The second check is heading consistency. After final editing, do all headings still use the correct style — Heading 1 for chapter titles, Heading 2 for major sections, Heading 3 for subsections — rather than manually formatted text that mimics the appearance of headings without using the actual style? Open your Navigation Pane and verify that every heading you expect to see appears there. Any heading that does not appear in the Navigation Pane is formatted manually rather than through styles and will not appear correctly in your automatically generated table of contents.

The third check is reference list completeness. In the final round of revisions, did you cite any new sources in the text without adding them to the reference list? Did you remove any text that cited sources still sitting in your reference list? Run a quick cross-check of your most recently added in-text citations against the reference list to confirm they are all present.
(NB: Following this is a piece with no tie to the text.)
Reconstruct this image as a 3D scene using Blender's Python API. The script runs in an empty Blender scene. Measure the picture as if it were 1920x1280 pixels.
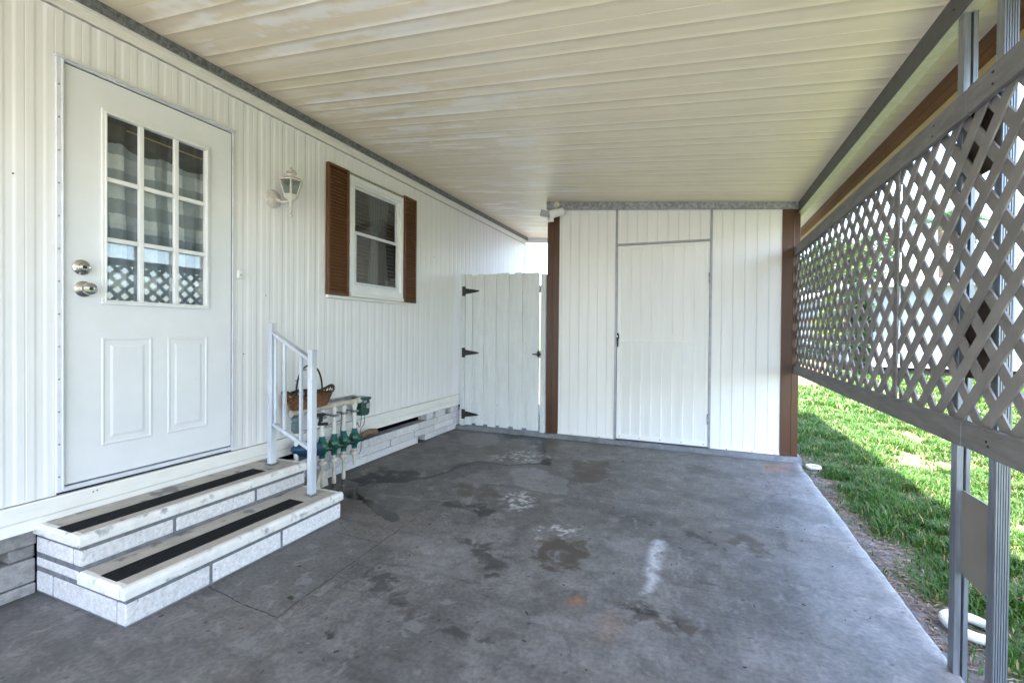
import bpy, bmesh, math, random
import numpy as np
from mathutils import Vector, Matrix
R = math.radians
random.seed(7); rng = np.random.default_rng(11)
scene = bpy.context.scene
col = scene.collection

# ------------------------------------------------------------------ camera
cam_d = bpy.data.cameras.new('camera'); cam = bpy.data.objects.new('camera', cam_d); col.objects.link(cam)
scene.camera = cam
yaw, pitch, roll = 0.3903, -0.0096, 0.0086
s_, c_ = math.sin(yaw), math.cos(yaw)
vR = Vector((c_, s_, 0)); vF = Vector((-s_, c_, 0)); vU = Vector((0, 0, 1))
F2 = vF*math.cos(pitch)+vU*math.sin(pitch); U2 = vU*math.cos(pitch)-vF*math.sin(pitch)
R3 = vR*math.cos(roll)+U2*math.sin(roll); U3 = U2*math.cos(roll)-vR*math.sin(roll)
cam.matrix_world = Matrix(((R3.x, U3.x, -F2.x, 0), (R3.y, U3.y, -F2.y, 0), (R3.z, U3.z, -F2.z, 1.18), (0, 0, 0, 1)))
cam_d.sensor_width = 36; cam_d.lens = 857.0/1920*36; cam_d.shift_y = -11.0/1920
cam_d.clip_start = .03; cam_d.clip_end = 400
scene.render.resolution_x = 1024; scene.render.resolution_y = 682

# ------------------------------------------------------------------ light
SUN = Vector((-.17, -.30, 1.0)).normalized()
w = bpy.data.worlds.new('World'); scene.world = w; w.use_nodes = True
nt = w.node_tree; bg = nt.nodes['Background']
sky = nt.nodes.new('ShaderNodeTexSky'); sky.sky_type = 'NISHITA'; sky.sun_disc = False
sky.sun_elevation = math.asin(SUN.z); sky.sun_rotation = math.atan2(SUN.x, SUN.y)
sky.air_density = 1.0; sky.dust_density = 2.0; sky.ozone_density = 1.0
nt.links.new(sky.outputs[0], bg.inputs[0]); bg.inputs[1].default_value = .15
sun_d = bpy.data.lights.new('sun', 'SUN'); sun = bpy.data.objects.new('sun', sun_d); col.objects.link(sun)
sun_d.energy = 3.0; sun_d.angle = R(.53); sun_d.color = (1, .96, .9)
sun.rotation_euler = SUN.to_track_quat('Z', 'Y').to_euler()
scene.view_settings.view_transform = 'Standard'; scene.view_settings.look = 'None'
scene.view_settings.exposure = 3.4; scene.view_settings.gamma = 1
try:
    scene.cycles.max_bounces = 12; scene.cycles.diffuse_bounces = 6; scene.cycles.transparent_max_bounces = 16
    scene.cycles.sample_clamp_indirect = 6
except Exception: pass

# ------------------------------------------------------------------ helpers
def tag(o, label=None, cat=None, group=None, kind=None):
    if label: o['label'] = label
    if cat: o['category'] = cat
    if group: o['group'] = group
    if kind: o['kind'] = kind
    return o
def empty(name, loc, label, cat, group=None):
    o = bpy.data.objects.new(name, None); col.objects.link(o); o.location = loc; o.empty_display_size = .1
    return tag(o, label, cat, group)
def wloc(o):
    v = Vector((0, 0, 0))
    while o is not None: v += o.location; o = o.parent
    return v
class MB:
    def __init__(s): s.v = []; s.f = []
    def add(s, vs, fs):
        n = len(s.v); s.v += [tuple(v) for v in vs]; s.f += [tuple(i+n for i in f) for f in fs]; return s
    def box(s, x0, x1, y0, y1, z0, z1):
        return s.add([(x0,y0,z0),(x1,y0,z0),(x1,y1,z0),(x0,y1,z0),(x0,y0,z1),(x1,y0,z1),(x1,y1,z1),(x0,y1,z1)],
                     [(0,3,2,1),(4,5,6,7),(0,1,5,4),(1,2,6,5),(2,3,7,6),(3,0,4,7)])
    def bar(s, p0, p1, w, h, up=(0,0,1)):
        p0 = Vector(p0); p1 = Vector(p1); d = (p1-p0).normalized(); up = Vector(up)
        a = d.cross(up).normalized()*w/2; b = a.cross(d).normalized()*h/2
        vs = [p0-a-b, p0+a-b, p0+a+b, p0-a+b, p1-a-b, p1+a-b, p1+a+b, p1-a+b]
        return s.add(vs, [(0,1,2,3),(7,6,5,4),(0,4,5,1),(1,5,6,2),(2,6,7,3),(3,7,4,0)])
    def tube(s, pts, r, n=10, caps=True):
        pts = [Vector(p) for p in pts]; rs = r if isinstance(r, (list, tuple)) else [r]*len(pts)
        d0 = (pts[1]-pts[0]).normalized(); ref = Vector((0,0,1)) if abs(d0.z) < .9 else Vector((1,0,0))
        vs = []
        for i, p in enumerate(pts):
            d = (pts[min(i+1, len(pts)-1)]-pts[max(i-1, 0)]).normalized()
            a = d.cross(ref).normalized(); b = d.cross(a).normalized()
            for k in range(n):
                t = 2*math.pi*k/n; vs.append(p+(a*math.cos(t)+b*math.sin(t))*rs[i])
        fs = [(i*n+k, i*n+(k+1) % n, (i+1)*n+(k+1) % n, (i+1)*n+k) for i in range(len(pts)-1) for k in range(n)]
        if caps: fs += [tuple(range(n))[::-1], tuple(range((len(pts)-1)*n, len(pts)*n))]
        return s.add(vs, fs)
    def lathe(s, c, prof, n=16, axis='z', sx=1, sy=1, a0=0):
        vs = []
        for r, h in prof:
            for k in range(n):
                t = 2*math.pi*k/n+a0; a, b = r*math.cos(t)*sx, r*math.sin(t)*sy
                q = (a, b, h) if axis == 'z' else ((h, a, b) if axis == 'x' else (a, h, b))
                vs.append((c[0]+q[0], c[1]+q[1], c[2]+q[2]))
        m = len(prof)
        fs = [(i*n+k, i*n+(k+1) % n, (i+1)*n+(k+1) % n, (i+1)*n+k) for i in range(m-1) for k in range(n)]
        fs += [tuple(range(n))[::-1], tuple(range((m-1)*n, m*n))]
        return s.add(vs, fs)
    def prism(s, pts, axis, a, b):
        # pts: 2D outline, extruded along axis from a to b
        def q(p, t): return {'x': (t, p[0], p[1]), 'y': (p[0], t, p[1]), 'z': (p[0], p[1], t)}[axis]
        n = len(pts); vs = [q(p, a) for p in pts]+[q(p, b) for p in pts]
        fs = [tuple(range(n))[::-1], tuple(range(n, 2*n))]+[(i, (i+1) % n, n+(i+1) % n, n+i) for i in range(n)]
        return s.add(vs, fs)
    def build(s, name, mat, parent=None, bevel=0, smooth=False, seg=2):
        o = None; off = wloc(parent) if parent else Vector((0,0,0))
        me = bpy.data.meshes.new(name); me.from_pydata([tuple(Vector(v)-off) for v in s.v], [], s.f)
        bm = bmesh.new(); bm.from_mesh(me); bmesh.ops.recalc_face_normals(bm, faces=bm.faces); bm.to_mesh(me); bm.free()
        me.materials.append(mat); o = bpy.data.objects.new(name, me); col.objects.link(o)
        if parent: o.parent = parent
        if smooth:
            for p in me.polygons: p.use_smooth = True
            try: me.set_sharp_from_angle(angle=R(40))
            except Exception: pass
        if bevel:
            b = o.modifiers.new('bevel', 'BEVEL'); b.width = bevel; b.segments = seg; b.limit_method = 'ANGLE'; b.angle_limit = R(40)
        return o
def np_mesh(name, verts, faces, mat, parent=None, colors=None, smooth=False):
    me = bpy.data.meshes.new(name); verts = np.asarray(verts, np.float32); faces = np.asarray(faces, np.int32)
    k = faces.shape[1]
    me.vertices.add(len(verts)); me.vertices.foreach_set('co', verts.ravel())
    me.loops.add(faces.size); me.loops.foreach_set('vertex_index', faces.ravel())
    me.polygons.add(len(faces)); me.polygons.foreach_set('loop_start', np.arange(0, faces.size, k, dtype=np.int32))
    me.polygons.foreach_set('loop_total', np.full(len(faces), k, np.int32))
    if smooth: me.polygons.foreach_set('use_smooth', np.ones(len(faces), bool))
    me.update(calc_edges=True)
    if colors is not None:
        for nm, c in colors.items():
            a = me.color_attributes.new(nm, 'FLOAT_COLOR', 'POINT'); c = np.asarray(c, np.float32)
            if c.shape[1] == 3: c = np.hstack([c, np.ones((len(c), 1), np.float32)])
            a.data.foreach_set('color', c.ravel())
    me.materials.append(mat); o = bpy.data.objects.new(name, me); col.objects.link(o)
    if parent: o.parent = parent; o.location = -wloc(parent)
    return o

# ------------------------------------------------------------------ materials
def mat(name, c1, c2=None, rough=.6, metal=0, scale=6, stretch=(1,1,1), bump=0, bscale=120, spec=.5, lo=.35, hi=.65, detail=6, c3=None, s3=30, m3=(.6,.75), coat=0, bstretch=None, rvar=0):
    m = bpy.data.materials.new(name); m.use_nodes = True; n = m.node_tree.nodes; l = m.node_tree.links
    p = n['Principled BSDF']; p.inputs['Roughness'].default_value = rough; p.inputs['Metallic'].default_value = metal
    p.inputs['Specular IOR Level'].default_value = spec; p.inputs['Base Color'].default_value = (*c1, 1)
    if coat: p.inputs['Coat Weight'].default_value = coat
    tc = n.new('ShaderNodeTexCoord'); mp = n.new('ShaderNodeMapping'); l.new(tc.outputs['Object'], mp.inputs[0]); mp.inputs['Scale'].default_value = stretch
    if c2 is not None:
        no = n.new('ShaderNodeTexNoise'); no.inputs['Scale'].default_value = scale; no.inputs['Detail'].default_value = detail; no.inputs['Roughness'].default_value = .6
        l.new(mp.outputs[0], no.inputs['Vector'])
        mr = n.new('ShaderNodeMapRange'); mr.inputs[1].default_value = lo; mr.inputs[2].default_value = hi; l.new(no.outputs['Fac'], mr.inputs[0])
        mx = n.new('ShaderNodeMix'); mx.data_type = 'RGBA'; l.new(mr.outputs[0], mx.inputs[0]); mx.inputs[6].default_value = (*c1, 1); mx.inputs[7].default_value = (*c2, 1)
        out = mx.outputs[2]
        if c3 is not None:
            no3 = n.new('ShaderNodeTexNoise'); no3.inputs['Scale'].default_value = s3; no3.inputs['Detail'].default_value = 4
            l.new(mp.outputs[0], no3.inputs['Vector'])
            m3r = n.new('ShaderNodeMapRange'); m3r.inputs[1].default_value = m3[0]; m3r.inputs[2].default_value = m3[1]; l.new(no3.outputs['Fac'], m3r.inputs[0])
            mx3 = n.new('ShaderNodeMix'); mx3.data_type = 'RGBA'; l.new(m3r.outputs[0], mx3.inputs[0]); l.new(out, mx3.inputs[6]); mx3.inputs[7].default_value = (*c3, 1)
            out = mx3.outputs[2]
        l.new(out, p.inputs['Base Color'])
        if rvar:
            rr = n.new('ShaderNodeMapRange'); l.new(no.outputs['Fac'], rr.inputs[0]); rr.inputs[1].default_value = .3; rr.inputs[2].default_value = .7
            rr.inputs[3].default_value = rough-rvar; rr.inputs[4].default_value = rough+rvar; l.new(rr.outputs[0], p.inputs['Roughness'])
    if bump:
        nb = n.new('ShaderNodeTexNoise'); nb.inputs['Scale'].default_value = bscale; nb.inputs['Detail'].default_value = 5
        if bstretch:
            mb = n.new('ShaderNodeMapping'); l.new(tc.outputs['Object'], mb.inputs[0]); mb.inputs['Scale'].default_value = bstretch; l.new(mb.outputs[0], nb.inputs['Vector'])
        else: l.new(tc.outputs['Object'], nb.inputs['Vector'])
        bp = n.new('ShaderNodeBump'); bp.inputs['Strength'].default_value = bump; bp.inputs['Distance'].default_value = .004
        l.new(nb.outputs['Fac'], bp.inputs['Height']); l.new(bp.outputs[0], p.inputs['Normal'])
    return m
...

A reverse check — reading through the reference list and verifying each entry is cited somewhere in the text — catches ghost references left from earlier drafts.

Checking the Front Matter Last

The front matter — title page, abstract, acknowledgements, table of contents, list of tables, list of figures, list of abbreviations — should be the last section reviewed in the final proofreading pass, because it contains information that depends on the rest of the document being in its final state. The abstract must reflect the thesis as finally submitted, not as originally drafted. The list of abbreviations must include every abbreviation used in the final version. The table of contents must reflect the final chapter and section structure with accurate page numbers.

Read your abstract one final time, slowly and word by word. Confirm that the research objectives stated in the abstract match those in Chapter One. Confirm that the methodology described in the abstract matches what is described in Chapter Three. Confirm that the key findings summarised in the abstract are consistent with what is reported in Chapters Four and Five. Abstract-to-thesis inconsistency is the most immediately visible type of internal inconsistency in any submitted thesis, because the examiner reads the abstract before anything else.

A Practical Final Pass Checklist

Run through this sequence in your final twenty-four hours before submission. First, update all fields in the document and regenerate the table of contents. Second, check five to ten table of contents page references by navigation. Third, review the Navigation Pane for heading consistency. Fourth, scan the reference list for obvious incompleteness — entries with missing DOIs, missing page ranges, or clearly truncated details. Fifth, read the abstract word by word against the thesis. Sixth, check the title page against your faculty’s requirement list — correct degree name, correct submission year, correct institutional name, name as registered. Seventh, save the completed document, close it, reopen it, and review the first and last page of each chapter in the reopened file. This reopening check confirms that the file is intact and that nothing has been corrupted during the final save.

The final proofreading pass before thesis submission is not glamorous work. It is systematic, methodical, and unglamorous compared to the intellectual work of the thesis itself. But it is the final filter between your research and your examiner’s first impression — and managing that filter carefully is exactly the kind of scholarly professionalism that the best thesis submissions reflect.